Connolly's frank assessment of the Wallabies' scrappy effort was endorsed by the country's media.
"The Wallabies have in recent years produced many miserable efforts, but they don't come much more bewildering than at Stadio Flaminio on Saturday night," wrote the Sydney Morning Herald's chief rugby writer Greg Growden.
"Australia got away with it, but it wasn't convincing. For most of the game the Wallabies played abominable, aimless football."
The Daily Telegraph's Peter Jenkins said that with less than 10 months to go before next year's World Cup in France, time was running out for the Australians to get their game together.

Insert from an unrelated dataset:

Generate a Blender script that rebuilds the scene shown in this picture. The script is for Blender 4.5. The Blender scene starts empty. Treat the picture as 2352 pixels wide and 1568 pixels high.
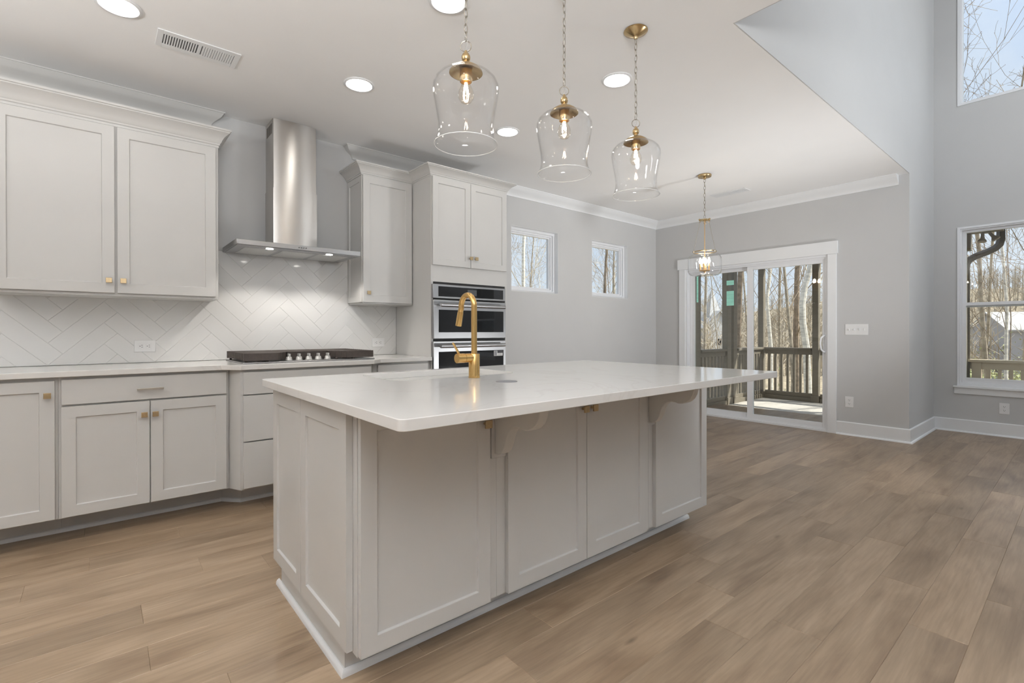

"The Wallabies are walking a nine-test tightrope to next year's World Cup," Jenkins wrote.
"They continue to struggle in the scrum, are failing to fire in Europe and the backline on which they will pin their hopes is far from settled after the Roman debacle.
"When John Connolly was installed this year there were 20 games to arrest a malaise that saw Australia lose eight of their last nine tests under Eddie Jones.
"Eleven matches into that countdown, and the World Cup 10 months away, there remains mountainous terrain to cover."